WHAT THE TASK ASKS
Return the listing word for word, as given.

MATERIAL
======
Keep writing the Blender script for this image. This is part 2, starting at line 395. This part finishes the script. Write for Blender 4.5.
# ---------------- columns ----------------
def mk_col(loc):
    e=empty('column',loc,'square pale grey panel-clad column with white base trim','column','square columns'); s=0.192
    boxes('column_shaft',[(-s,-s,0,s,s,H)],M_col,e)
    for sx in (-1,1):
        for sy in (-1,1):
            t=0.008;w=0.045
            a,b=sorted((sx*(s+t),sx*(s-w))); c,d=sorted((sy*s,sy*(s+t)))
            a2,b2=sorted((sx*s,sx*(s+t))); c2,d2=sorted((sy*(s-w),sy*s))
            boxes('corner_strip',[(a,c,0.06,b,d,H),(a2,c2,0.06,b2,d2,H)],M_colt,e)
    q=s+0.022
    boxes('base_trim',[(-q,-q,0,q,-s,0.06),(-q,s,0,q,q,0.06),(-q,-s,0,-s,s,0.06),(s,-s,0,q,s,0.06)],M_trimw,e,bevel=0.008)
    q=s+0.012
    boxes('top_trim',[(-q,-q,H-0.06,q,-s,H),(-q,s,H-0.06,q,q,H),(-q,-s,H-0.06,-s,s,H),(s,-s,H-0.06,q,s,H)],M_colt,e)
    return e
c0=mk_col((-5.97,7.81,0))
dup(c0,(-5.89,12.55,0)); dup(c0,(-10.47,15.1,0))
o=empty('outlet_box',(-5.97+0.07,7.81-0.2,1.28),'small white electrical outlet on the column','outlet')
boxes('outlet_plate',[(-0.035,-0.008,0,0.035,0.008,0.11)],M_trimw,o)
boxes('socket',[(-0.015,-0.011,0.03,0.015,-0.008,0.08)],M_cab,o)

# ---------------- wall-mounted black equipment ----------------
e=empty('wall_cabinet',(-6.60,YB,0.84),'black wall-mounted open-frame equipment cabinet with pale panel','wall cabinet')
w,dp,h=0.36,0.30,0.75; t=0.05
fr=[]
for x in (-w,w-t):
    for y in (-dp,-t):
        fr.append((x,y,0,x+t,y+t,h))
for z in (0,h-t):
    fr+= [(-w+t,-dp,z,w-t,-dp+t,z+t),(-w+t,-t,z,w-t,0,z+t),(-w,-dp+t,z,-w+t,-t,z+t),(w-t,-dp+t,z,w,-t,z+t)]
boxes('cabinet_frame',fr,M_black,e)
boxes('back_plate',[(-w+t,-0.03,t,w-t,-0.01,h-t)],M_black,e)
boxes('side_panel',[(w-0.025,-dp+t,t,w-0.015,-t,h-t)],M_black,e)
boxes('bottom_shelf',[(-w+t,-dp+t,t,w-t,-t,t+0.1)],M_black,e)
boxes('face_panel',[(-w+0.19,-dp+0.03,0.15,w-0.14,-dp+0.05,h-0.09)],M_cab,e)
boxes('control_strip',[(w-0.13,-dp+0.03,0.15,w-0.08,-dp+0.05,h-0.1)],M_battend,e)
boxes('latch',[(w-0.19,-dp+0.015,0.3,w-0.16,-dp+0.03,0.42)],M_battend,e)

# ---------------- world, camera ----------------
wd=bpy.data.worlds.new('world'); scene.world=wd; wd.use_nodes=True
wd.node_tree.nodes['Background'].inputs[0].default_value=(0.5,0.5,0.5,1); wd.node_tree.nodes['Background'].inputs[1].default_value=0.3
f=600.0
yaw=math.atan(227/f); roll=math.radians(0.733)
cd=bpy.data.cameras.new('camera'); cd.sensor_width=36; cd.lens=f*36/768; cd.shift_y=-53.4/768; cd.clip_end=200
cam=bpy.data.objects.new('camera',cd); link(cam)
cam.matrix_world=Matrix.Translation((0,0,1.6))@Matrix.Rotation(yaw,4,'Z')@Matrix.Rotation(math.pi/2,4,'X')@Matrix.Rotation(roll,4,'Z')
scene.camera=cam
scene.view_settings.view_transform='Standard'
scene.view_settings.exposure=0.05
======
SOLUTION TO THE EXERCISE
Keep writing the Blender script for this image. This is part 2, starting at line 395. This part finishes the script. Write for Blender 4.5.
# ---------------- columns ----------------
def mk_col(loc):
    e=empty('column',loc,'square pale grey panel-clad column with white base trim','column','square columns'); s=0.192
    boxes('column_shaft',[(-s,-s,0,s,s,H)],M_col,e)
    for sx in (-1,1):
        for sy in (-1,1):
            t=0.008;w=0.045
            a,b=sorted((sx*(s+t),sx*(s-w))); c,d=sorted((sy*s,sy*(s+t)))
            a2,b2=sorted((sx*s,sx*(s+t))); c2,d2=sorted((sy*(s-w),sy*s))
            boxes('corner_strip',[(a,c,0.06,b,d,H),(a2,c2,0.06,b2,d2,H)],M_colt,e)
    q=s+0.022
    boxes('base_trim',[(-q,-q,0,q,-s,0.06),(-q,s,0,q,q,0.06),(-q,-s,0,-s,s,0.06),(s,-s,0,q,s,0.06)],M_trimw,e,bevel=0.008)
    q=s+0.012
    boxes('top_trim',[(-q,-q,H-0.06,q,-s,H),(-q,s,H-0.06,q,q,H),(-q,-s,H-0.06,-s,s,H),(s,-s,H-0.06,q,s,H)],M_colt,e)
    return e
c0=mk_col((-5.97,7.81,0))
dup(c0,(-5.89,12.55,0)); dup(c0,(-10.47,15.1,0))
o=empty('outlet_box',(-5.97+0.07,7.81-0.2,1.28),'small white electrical outlet on the column','outlet')
boxes('outlet_plate',[(-0.035,-0.008,0,0.035,0.008,0.11)],M_trimw,o)
boxes('socket',[(-0.015,-0.011,0.03,0.015,-0.008,0.08)],M_cab,o)

# ---------------- wall-mounted black equipment ----------------
e=empty('wall_cabinet',(-6.60,YB,0.84),'black wall-mounted open-frame equipment cabinet with pale panel','wall cabinet')
w,dp,h=0.36,0.30,0.75; t=0.05
fr=[]
for x in (-w,w-t):
    for y in (-dp,-t):
        fr.append((x,y,0,x+t,y+t,h))
for z in (0,h-t):
    fr+= [(-w+t,-dp,z,w-t,-dp+t,z+t),(-w+t,-t,z,w-t,0,z+t),(-w,-dp+t,z,-w+t,-t,z+t),(w-t,-dp+t,z,w,-t,z+t)]
boxes('cabinet_frame',fr,M_black,e)
boxes('back_plate',[(-w+t,-0.03,t,w-t,-0.01,h-t)],M_black,e)
boxes('side_panel',[(w-0.025,-dp+t,t,w-0.015,-t,h-t)],M_black,e)
boxes('bottom_shelf',[(-w+t,-dp+t,t,w-t,-t,t+0.1)],M_black,e)
boxes('face_panel',[(-w+0.19,-dp+0.03,0.15,w-0.14,-dp+0.05,h-0.09)],M_cab,e)
boxes('control_strip',[(w-0.13,-dp+0.03,0.15,w-0.08,-dp+0.05,h-0.1)],M_battend,e)
boxes('latch',[(w-0.19,-dp+0.015,0.3,w-0.16,-dp+0.03,0.42)],M_battend,e)

# ---------------- world, camera ----------------
wd=bpy.data.worlds.new('world'); scene.world=wd; wd.use_nodes=True
wd.node_tree.nodes['Background'].inputs[0].default_value=(0.5,0.5,0.5,1); wd.node_tree.nodes['Background'].inputs[1].default_value=0.3
f=600.0
yaw=math.atan(227/f); roll=math.radians(0.733)
cd=bpy.data.cameras.new('camera'); cd.sensor_width=36; cd.lens=f*36/768; cd.shift_y=-53.4/768; cd.clip_end=200
cam=bpy.data.objects.new('camera',cd); link(cam)
cam.matrix_world=Matrix.Translation((0,0,1.6))@Matrix.Rotation(yaw,4,'Z')@Matrix.Rotation(math.pi/2,4,'X')@Matrix.Rotation(roll,4,'Z')
scene.camera=cam
scene.view_settings.view_transform='Standard'
scene.view_settings.exposure=0.05